There is this passage in a textbook Stochastics by Hans-Otto, Georgi:
An urn contains red and white balls, where the proportion of red balls is $0<p<1$. The balls are drawn with replacement. What is the distribution of the waiting time until the $r$th success, i.e., until we draw the $r$th red ball? Here, $r\in\mathbb{N}$ is a fixed number.
Since we must draw at least $r$ times, we consider the remaining waiting time after $r$ draws, or equivalently, the number of failures before the $r$th success; then the sample space is $\Omega=\mathbb{Z_+}$. Which $P$ describes the situation?

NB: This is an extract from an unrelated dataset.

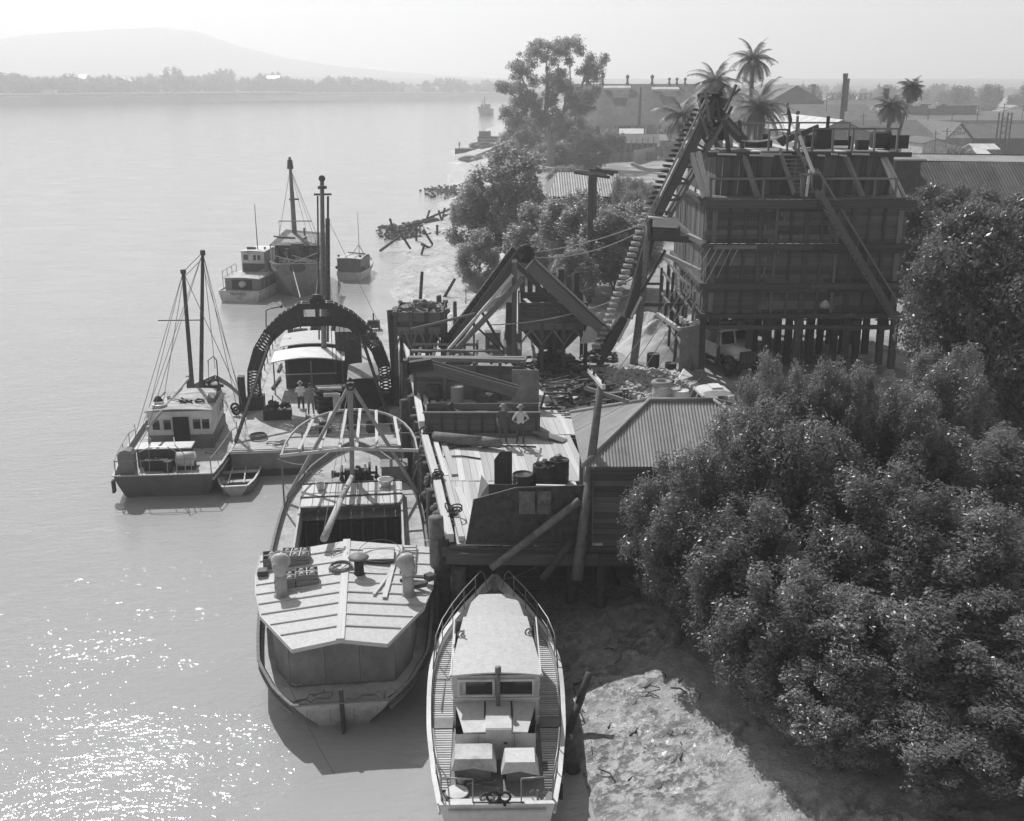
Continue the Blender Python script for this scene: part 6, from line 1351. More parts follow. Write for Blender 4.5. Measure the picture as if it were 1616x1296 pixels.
# litter of timber and iron between sheet and shed
LIT = [(870, 600), (890, 612), (905, 625), (880, 640), (920, 608), (855, 590), (840, 585), (915, 640), (900, 596), (930, 625), (870, 620), (895, 655), (935, 600), (910, 585), (862, 610), (925, 650)]
for i, (px, py) in enumerate(LIT):
    rg = random.Random(100 + i); c = P(px, py, LAND if py < 600 else DZ); mb = MB()
    for k in range(9):
        a = rg.uniform(-.4, .4) + (1.57 if rg.random() < .2 else 0); l = rg.uniform(.5, 1.7); o_ = Vector((rg.uniform(-.7, .7), rg.uniform(-.7, .7), rg.uniform(.03, .35))); mb.bar(o_, o_ + Vector((math.cos(a) * l, math.sin(a) * l, rg.uniform(-.05, .2))), rg.uniform(.05, .22), rg.uniform(.03, .1))
    o = single(mb, 'timber_litter', (M_wooddm, M_woodm, M_rust)[i % 3], 'heap of broken planks and iron in the litter beyond the shed roof', 'timber', 'heaps of broken timber beyond the shed', loc=c)
# tall mooring post beside the wharf at the dredge
pole_thing('mooring_post', 'tall dark post where the dredge lies against the wharf', 'post', (-6.5, 58.5, -1), (-6.75, 58.5, 6.9), .2, .17, M_wooddm)
pole_thing('mooring_post', 'short thick post at the wharf edge beside the lighter bow', 'post', (-5.2, 50.2, -1), (-5.25, 50.2, 4.2), .24, .22, M_wooddm)
for k, (px, py, Y) in enumerate(((672, 690, 44.5), (690, 760, 38.8), (715, 815, 36.4))):
    c = P(px, py, DZ + .1); mb = MB()
    for q in range(6): mb.torus((random.uniform(-.15, .15), random.uniform(-.15, .15), .1 + q * .05), random.uniform(.12, .25), .03, 10, 5, Euler((random.uniform(-1, 1), random.uniform(-1, 1), 0)))
    mb.box((0, 0, .1), (.3, .4, .2)); single(mb, 'mooring_gear', M_rust, ['chain and rope on the kerb beside the log', 'chain and rope on the kerb halfway down the wharf', 'iron cleat and rope at the near end of the kerb'][k], 'mooring gear', loc=c)
mb = MB(); mb.cable(P(720, 818, 3.7), BW(2.9, 9.5, 1.8), .3, .03).cable(BW(2.9, 12, 1.9), Vector((wl(41), 41, 3.6)), .5, .025).cable(BW(2.6, 15.5, 2.1), Vector((wl(46), 46, 3.6)), .4, .025); single(mb, 'mooring_ropes', M_ropel, 'ropes stretched from the wharf to the lighter side', 'rope')
for k, yk in enumerate((38.5, 41.8, 45.2, 49)):
    mb = MB(); mb.path([(0, 0, 0), (-.1, 0, -.8), (.05, 0, -1.5)], .03); 
    for q in range(7): mb.ball((random.uniform(-.15, .15), random.uniform(-.3, .3), -random.uniform(0, 1.2)), .12, 6)
    single(mb, 'hanging_rope', M_rope, 'knotted rope hanging down the river face of the wharf', 'rope', 'ropes hanging on the wharf face', loc=(wl(yk) - .12, yk, 3.5 - .0))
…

On the infinite product space $\{0,1\}^\mathbb{N}$ we could define the random variable
$$T_r(\omega)=\min\left\{k:\sum_{i=1}^{k}\omega_i=r\right\}-r$$
and obtain $P$ as the distribution of $T_r$.
My doubts are:
I understand $\min\left\{k:\sum_{i=1}^{k}\omega_i=r\right\}$ is the minimum value of draws to get the $r$th success. What I don't quite understand is why do we still need to take away $r$ in the end? Does that mean we can get a negative value for $T$? If yes, what does the negative value of $T$ represent?
What does the random variable $T$ ACTUALLY represent? Why do we have to take the minimum?
Also I don't quite understand how can the statement "the remaining waiting time after $r$ draws" to be equivalent to "the number of failures before the $r$th success". Should we erase the word "remaining"? It doesn't make sense for me.
Can anyone please help me clarify these doubts?
Thanks.
There are two commonly understood parametrizations of a negative binomial random variable. One counts the number of trials (in your example, a "trial" consists of a random draw of a ball) that have occurred when the $r^{\rm th}$ red ball is drawn. The other counts the number of failures (in your example, a "failure" consists of a random draw of a white ball) that have occurred when the $r^{\rm th}$ red ball is drawn.
Clearly, if we call the first random variable $T$ and the second one $S$, then $$S = T + r,$$ which expresses the idea that if we have observed $T$ draws of a white ball when the $r^{\rm th}$ red ball is drawn, then the total number of balls drawn at that moment must be $S = T+r$, or equivalently, $T = S - r$.
Now, $S$ is the minimum index of the sum in your notation. This sum cannot be less than $r$, since each $\omega_i \in \{0,1\}$, so $$\sum_{i=1}^k \omega_i \le k,$$ with equality occurring if and only if $\omega_i = 1$ for all $i \in \{1, 2, \ldots, k\}$. So the smallest possible $k$ such that $S = r$ is $k = r$, which guarantees that the subtraction of $r$ does not make $T$ negative. Put in words, $T$ counts the number of white balls drawn. You could conceivably draw no white balls--every single one is red--but this is another way of saying that of the first $r$ balls drawn, all of them were red; hence in such a case $S = r$ and $T = r-r = 0$. Everything works out.
Why do we take the minimum? Because if $\sum_{i=1}^k \omega_i = r$, by no means does this guarantee that $\sum_{i=1}^{k+1} \omega_i > r$. In words, the stopping rule is to count only those balls up until the $r^{\rm th}$ red ball. If we continued to draw and get a white ball, the total number of red balls we observed is still $r$. So to mathematically express this idea that we stop as soon as the $r^{\rm th}$ red ball is drawn, we take the minimum $k$ such that the sum equals $r$: this is the notion that we count the fewest possible balls necessary to observe the required $r$ red balls, and no more.
As for your last question, the book phrases it poorly in my opinion. The "waiting time" here is expressed in units of trials, not actual chronological time. That is to say, it doesn't matter how long we wait between trials: the "waiting time" the book describes is simply the number of draws we make.
That said, suppose $r = 3$ and we are counting the number of trials needed to observe the third red ball. Suppose further that our random outcome was $$\{w, r, w, w, r, w, r\}.$$ We stop drawing once the third instance of $r$ is observed. Here, we find $S = 7$ trials in total, $T = 4$ of which were white. We have thus far thought of $T$ as the number of white balls drawn until the third red ball. But you can also think of it as the number of trials after the third trial to observe the third red ball. It makes no difference whether you count failures, or you count the extra trials after the third.